取り調べ可視化、検察が大幅拡大へ 被害者や参考人にも実施

最高検は6月18日、取り調べの録音・録画(可視化)について、10月から実施範囲を大幅に拡大すると発表した。これまで裁判員裁判の対象事件や特捜部などによる独自事件で試行してきたが、これを原則実施に切り替える。
The Huffington Post

最高検は6月18日、取り調べの録音・録画(可視化)について、10月から実施範囲を大幅に拡大すると発表した。これまで裁判員裁判の対象事件や特捜部などによる独自事件で試行してきたが、これを原則実施に切り替える。さらに、容疑者を逮捕する事件全般に試行の対象を広げ、供述調書の信用性が裁判で争点になると検察が判断した取り調べを可視化する。被害者や参考人についても一部で試行する。時事ドットコムなどが報じた。

検察による取り調べ可視化は、2006年に一部の事件で試験的に始まり、大阪地検による不祥事などを機に徐々に対象が拡大してきた。現在は裁判員裁判対象事件や独自捜査事件、知的または精神障害者による事件に限定して試行されている。これら4類型の事件に関しては、10月からは正式導入となる。

対象を拡大した可視化の試行は、捜査段階と公判で供述が変わる可能性などを考慮した上で、検事の裁量で実施する。具体的には、物証が少ない贈収賄事件の容疑者、取調官に誘導されやすい性的暴行や虐待の被害児童、殺人容疑者の配偶者の取り調べなどが想定されている。既に一部の地検では、現場の判断で実施されているという。
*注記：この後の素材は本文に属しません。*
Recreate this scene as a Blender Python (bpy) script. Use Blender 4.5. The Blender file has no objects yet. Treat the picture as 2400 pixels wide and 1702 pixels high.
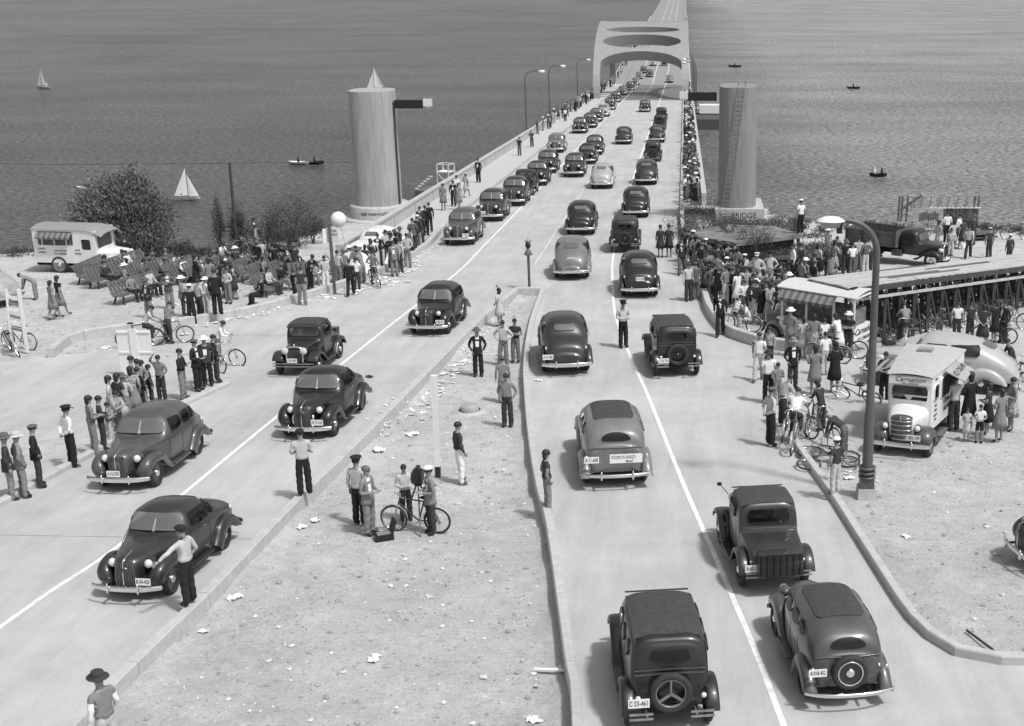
import bpy, math, random
import numpy as np
from mathutils import Vector, Matrix
from mathutils.geometry import tessellate_polygon
random.seed(7)
R = math.radians
SC = bpy.context.scene
COL = SC.collection
# ---------------------------------------------------------------- camera, sky, sun, exposure
FOC, PX, PY, TH, SLOPE, CAMH = 3069.0, 1604.0, 851.0, R(17.05), 0.0528, 11.12
cd = bpy.data.cameras.new('camera')
cam = bpy.data.objects.new('camera', cd); COL.objects.link(cam)
cam.location = (0, 0, CAMH)
cam.rotation_euler = (R(90) - TH, 0, 0)
cd.sensor_width = 36.0; cd.lens = FOC / 2400 * 36; cd.shift_x = -(PX - 1200) / 2400
cd.clip_end = 12000; cd.clip_start = 0.5
SC.camera = cam
wd = bpy.data.worlds.new('World'); SC.world = wd; wd.use_nodes = True
SUN_EL, SUN_AZ = R(60), R(127)           # azimuth clockwise from +Y
wn = wd.node_tree; wn.nodes.clear()
sky = wn.nodes.new('ShaderNodeTexSky'); sky.sky_type = 'NISHITA'; sky.sun_disc = False
sky.sun_elevation = SUN_EL; sky.sun_rotation = SUN_AZ; sky.dust_density = 3.0; sky.air_density = 1.2
bw = wn.nodes.new('ShaderNodeRGBToBW')    # black-and-white film: the sky is kept neutral
bg = wn.nodes.new('ShaderNodeBackground'); bg.inputs['Strength'].default_value = 0.13
wo = wn.nodes.new('ShaderNodeOutputWorld')
wn.links.new(sky.outputs[0], bw.inputs[0]); wn.links.new(bw.outputs[0], bg.inputs[0]); wn.links.new(bg.outputs[0], wo.inputs[0])
sl = bpy.data.lights.new('sun', 'SUN'); sl.energy = 2.6; sl.angle = R(5); sl.color = (1, 1, 1)
sun = bpy.data.objects.new('sun', sl); COL.objects.link(sun)
sd = Vector((math.sin(SUN_AZ) * math.cos(SUN_EL), math.cos(SUN_AZ) * math.cos(SUN_EL), math.sin(SUN_EL)))
sun.rotation_euler = sd.to_track_quat('Z', 'Y').to_euler(); sun.location = (30, -30, 60)
SC.view_settings.view_transform = 'Standard'; SC.view_settings.look = 'None'
SC.view_settings.exposure = 0.26; SC.view_settings.gamma = 1.0; SC.view_settings.use_curve_mapping = False

# ---------------------------------------------------------------- place helpers
# the approach is one plane that falls away from the tunnel mouth at 5.3 %, the floating part is level
YB = 316.0
def gz(y): return -SLOPE * min(y, YB)
def ray(u, v):
    a = (u - PX) / FOC; b = -(v - PY) / FOC; c, s = math.cos(TH), math.sin(TH)
    return a, c + b * s, -s + b * c
def G(u, v, h=0.0):
    """survey point: where the sight line of photo point (u, v) meets the approach plane raised by h"""
    dx, dy, dz = ray(u, v); t = (CAMH - h) / (-dz - SLOPE * dy)
    x, y = t * dx, t * dy
    if y > YB:
        t = (CAMH - gz(YB) - h) / -dz; x, y = t * dx, t * dy
    return Vector((x, y, gz(y) + h))
def AT(u, v, Y):
    dx, dy, dz = ray(u, v); t = Y / dy
    return Vector((t * dx, Y, CAMH + t * dz))
WATER = -20.0
def W(u, v):
    dx, dy, dz = ray(u, v); t = (WATER - CAMH) / dz
    return Vector((t * dx, t * dy, WATER))

# ---------------------------------------------------------------- tags
def tag(o, label=None, cat=None, group=None, kind=None):
    if label: o['label'] = label
    if cat: o['category'] = cat
    if group: o['group'] = group
    if kind: o['kind'] = kind
    return o
def empty(name, loc, rz=0, label=None, cat=None, group=None, tilt=False):
    o = bpy.data.objects.new(name, None); COL.objects.link(o); o.empty_display_size = .2
    M = Matrix.Rotation(rz, 4, 'Z')
    if tilt: M = Matrix.Rotation(-math.atan(SLOPE), 4, 'X') @ M
    o.matrix_world = Matrix.Translation(loc) @ M
    return tag(o, label, cat, group)
def place(o, loc, rz=0, tilt=False):
    M = Matrix.Rotation(rz, 4, 'Z')
    if tilt: M = Matrix.Rotation(-math.atan(SLOPE), 4, 'X') @ M
    o.matrix_world = Matrix.Translation(loc) @ M
    return o

# ---------------------------------------------------------------- materials (greys: the photograph is black and white)
MATS = {}
def mat(name, v, rough=.7, metal=0., var=.12, scale=6., bump=0., bscale=40., coat=0., detail=4, stretch=None, spec=None, obj=True):
    if name in MATS: return MATS[name]
    m = bpy.data.materials.new(name); m.use_nodes = True; nt = m.node_tree; b = nt.nodes['Principled BSDF']
    b.inputs['Base Color'].default_value = (v, v, v, 1); b.inputs['Roughness'].default_value = rough; b.inputs['Metallic'].default_value = metal
    if coat: b.inputs['Coat Weight'].default_value = coat; b.inputs['Coat Roughness'].default_value = .12
    if spec is not None: b.inputs['Specular IOR Level'].default_value = spec
    tc = nt.nodes.new('ShaderNodeTexCoord'); src = tc.outputs['Object']
    if stretch:
        mp = nt.nodes.new('ShaderNodeMapping'); mp.inputs['Scale'].default_value = stretch; nt.links.new(src, mp.inputs[0]); src = mp.outputs[0]
    if var:
        n = nt.nodes.new('ShaderNodeTexNoise'); n.inputs['Scale'].default_value = scale; n.inputs['Detail'].default_value = detail; n.inputs['Roughness'].default_value = .62
        nt.links.new(src, n.inputs['Vector'])
        r = nt.nodes.new('ShaderNodeMapRange'); r.inputs[1].default_value = .3; r.inputs[2].default_value = .7
        r.inputs[3].default_value = v * (1 - var); r.inputs[4].default_value = min(.9, v * (1 + var))
        nt.links.new(n.outputs['Fac'], r.inputs[0]); nt.links.new(r.outputs[0], b.inputs['Base Color'])
    if bump:
        n2 = nt.nodes.new('ShaderNodeTexNoise'); n2.inputs['Scale'].default_value = bscale; n2.inputs['Detail'].default_value = 5
        nt.links.new(src, n2.inputs['Vector'])
        bp = nt.nodes.new('ShaderNodeBump'); bp.inputs['Strength'].default_value = bump; bp.inputs['Distance'].default_value = .02
        nt.links.new(n2.outputs['Fac'], bp.inputs['Height']); nt.links.new(bp.outputs[0], b.inputs['Normal'])
    MATS[name] = m; return m

def ground_mat(name, v, kind):
    m = bpy.data.materials.new(name); m.use_nodes = True; nt = m.node_tree; b = nt.nodes['Principled BSDF']; L = nt.links.new; N = nt.nodes.new
    b.inputs['Roughness'].default_value = .88; b.inputs['Specular IOR Level'].default_value = .25
    tc = N('ShaderNodeTexCoord')
    def noise(sc, det=5, vec=None, rough=.6, st=None):
        n = N('ShaderNodeTexNoise'); n.inputs['Scale'].default_value = sc; n.inputs['Detail'].default_value = det; n.inputs['Roughness'].default_value = rough
        s = tc.outputs['Object']
        if st: mp = N('ShaderNodeMapping'); mp.inputs['Scale'].default_value = st; L(s, mp.inputs[0]); s = mp.outputs[0]
        L(s, n.inputs['Vector']); return n.outputs['Fac']
    def rng(s, a, c, lo, hi):
        r = N('ShaderNodeMapRange'); r.inputs[1].default_value = a; r.inputs[2].default_value = c; r.inputs[3].default_value = lo; r.inputs[4].default_value = hi
        L(s, r.inputs[0]); return r.outputs[0]
    def mul(a, c):
        k = N('ShaderNodeMath'); k.operation = 'MULTIPLY'; L(a, k.inputs[0])
        if isinstance(c, float): k.inputs[1].default_value = c
        else: L(c, k.inputs[1])
        return k.outputs[0]
    if kind == 'road':
        a = rng(noise(.35, 7, rough=.7), .35, .65, .86, 1.05)
        c = rng(noise(1.6, 7, st=(1.0, .10, 1), rough=.7), .35, .68, .86, 1.05)     # wear along the lanes
        d = rng(noise(38, 3), .3, .7, .93, 1.06)
        e = rng(noise(5, 6, rough=.75), .62, .74, 1.0, .88)                  # oil spots
        f = mul(mul(mul(a, c), mul(d, e)), v)
        bh, bs = noise(60, 4), .15
    elif kind == 'dirt':
        a = rng(noise(.25, 6, rough=.7), .36, .62, .87, 1.05)
        c = rng(noise(1.7, 10, rough=.88), .40, .62, .80, 1.10)
        d = rng(noise(20, 6, rough=.85), .36, .64, .78, 1.16)
        e = rng(noise(5.0, 8, rough=.85, st=(.6, 1.5, 1)), .58, .64, 1.0, .62)   # clods and crumbs
        g2 = rng(noise(12, 6, rough=.8), .62, .68, 1.0, 1.4)                     # pale stones
        f = mul(mul(mul(mul(a, c), mul(d, e)), g2), v)
        bh, bs = noise(9, 8, rough=.8), 1.0
    L(f, b.inputs['Base Color'])
    bp = N('ShaderNodeBump'); bp.inputs['Strength'].default_value = bs; bp.inputs['Distance'].default_value = .05 if kind == 'dirt' else .02
    L(bh, bp.inputs['Height']); L(bp.outputs[0], b.inputs['Normal'])
    MATS[name] = m; return m
ROAD = ground_mat('road_concrete', .46, 'road')
DIRT = ground_mat('dry_dirt', .52, 'dirt')
ASPH = mat('steel_deck_asphalt', .15, .9, var=.15, scale=1.2, bump=.1)
KERB = mat('kerb_concrete', .44, .85, var=.12, scale=4, bump=.15)
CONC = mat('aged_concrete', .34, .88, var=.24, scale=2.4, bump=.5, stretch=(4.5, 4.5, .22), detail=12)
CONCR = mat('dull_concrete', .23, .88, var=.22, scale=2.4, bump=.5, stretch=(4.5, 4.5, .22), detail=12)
CONC2 = mat('pale_concrete', .42, .85, var=.14, scale=3, bump=.12)
WHITE = mat('white_paint', .72, .55, var=.06, scale=8)
LINE = mat('lane_paint', .72, .7, var=.24, scale=5, detail=8)
STEEL = mat('grey_bridge_paint', .27, .6, var=.08, scale=.7)
BLACK = mat('black_paint', .012, .45, var=.2)
RUBBER = mat('tyre_rubber', .028, .8, var=.25, scale=14)
CHROME = mat('chrome', .75, .16, 1.0, var=.06, scale=20)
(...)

(時事ドットコム「可視化対象事件を拡大へ=被害者、参考人にも実施-検察改革3年で・最高検」より 2014/06/18 20:05)

最高検は、既に全国の地検に通知した。2010年の大阪地検特捜部の証拠改ざん事件を受けた検察改革から3年が経過したことを受け、新たな方針を明らかにした。

コトバンクは、「取り調べの可視化」について次のように説明している。

検察や警察の密室での取り調べを録画・録音し、透明性を確保すること。検察は06年、裁判員裁判の対象事件で開始。大阪地検特捜部の証拠改ざん事件などを受け、地検に置かれた特捜部や特別刑事部でも昨年から試行されている。法制審議会の「新時代の刑事司法制度特別部会」では、法制化に向けた議論が進む。警察は08年に警視庁や大阪府警などで導入。09年4月には全国の警察本部に広げた。

(コトバンク「取り調べの可視化 とは」より)

一方、日本弁護士連合会などは「冤罪(えんざい)防止」の観点から、容疑者を逮捕しないケースを含めた全ての事件での可視化の実施を求めており、今回の範囲拡大でもなお隔たりがある

今後のポイントについて、朝日新聞デジタルは「法律で可視化を義務づける対象をどこまで広げるかが焦点になる」と指摘している。

可視化をめぐっては、法制審議会(法相の諮問機関)の「新時代の刑事司法制度特別部会」での議論が大詰めを迎えている。警察は裁判員裁判対象事件や、知的障害のある容疑者を対象に試行しているが、さらに範囲を広げることには否定的だ。今後は、法律で可視化を義務づける対象をどこまで広げるかが焦点になる。